Ne croyez-vous pas qu'un tel niveau de violence et de tension pourrait servir à détourner notre attention et nous en passer une petite vite de temps en temps?
Anecdote
qui m'a jetée à terre: La semaine dernière, je donnais une entrevue au sujet de
mon dernier roman. La journaliste, qui l'avait lu, m'a dit qu'elle avait
toujours peur que mon personnage rencontre un méchant, qu'il lui arrive un
grand malheur (un viol?), parce qu'elle était seule sur la route dans un pays
étranger.
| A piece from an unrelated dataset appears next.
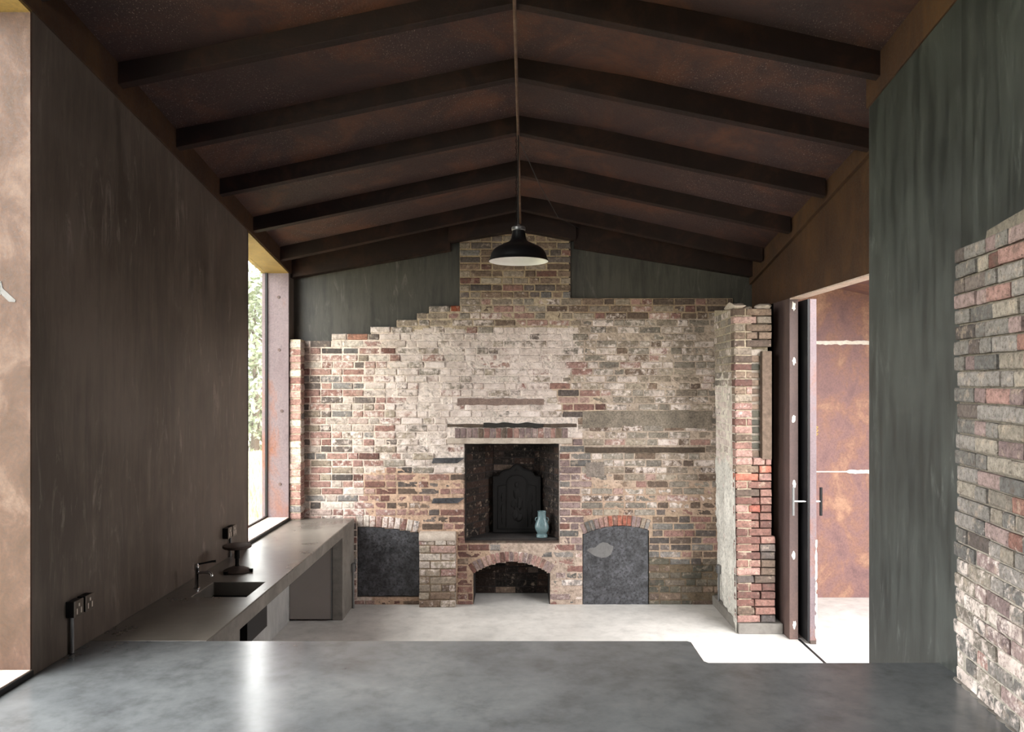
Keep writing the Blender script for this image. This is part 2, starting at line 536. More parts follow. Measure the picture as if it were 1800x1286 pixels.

Faut-tu être rendu assez habitué, en tant que société, pour que notre
imagination s'emballe et qu'on cherche le stresse là où il n'y en a pas? Tout
simplement parce qu'il y en a partout, parce que c'est
devenu… instinctif d'avoir peur quand on regarde un film, une série ou qu'un
lit un roman? C'est pourtant pas normal.
(Attention, spoilers!)
Je suis tombée
lundi matin sur cet article dans le Courrier international. L'auteure Danielle
Henderson s'insurge devant la violence et le sexisme qu'on retrouve dans la
série télévisée Game of Thrones. Elle
dénonce en particulier des scènes de viol et le fait qu'Alex Graves, l'un des
réalisateurs, affirme que la scène de viol (Quand Jaime viole Cersei devant le
cercueil de leur fils) était concensuel puisque les deux personnages ont l'habitude
de coucher ensemble. Je vous laisse juger par vous-même s'il s'agit ou non d'un
viol. La scène se trouve ici.
Toute cette
violence gratuite n'est pas sans effet pervers, même au niveau artistique. Voici
un article d'une auteure du Guardian qui explique comment la scène de viol vient fausser le
personnage de Jaime qui, jusqu'à maintenant, n'était pas totalement méchant. Tous les écrivains
vous le diront: ça ne prend pas une grande incohérence pour que le lecteur
cesse de croire au personnage.
Avons-nous
vraiment besoin de toute cette violence, de toute cette tension, de tout ce
stress? Ou bien avons-nous affaire à une dérive qu'on a fini par accepter parce qu'on ne
nous présente pas autre chose? Je commence à penser qu'il s'agit de la faiblesse artistique du XXI siècle. Quelque chose qui ressemble à une béquille. Quelque chose qui viendrait de la paresse et du manque d'imagination des auteurs.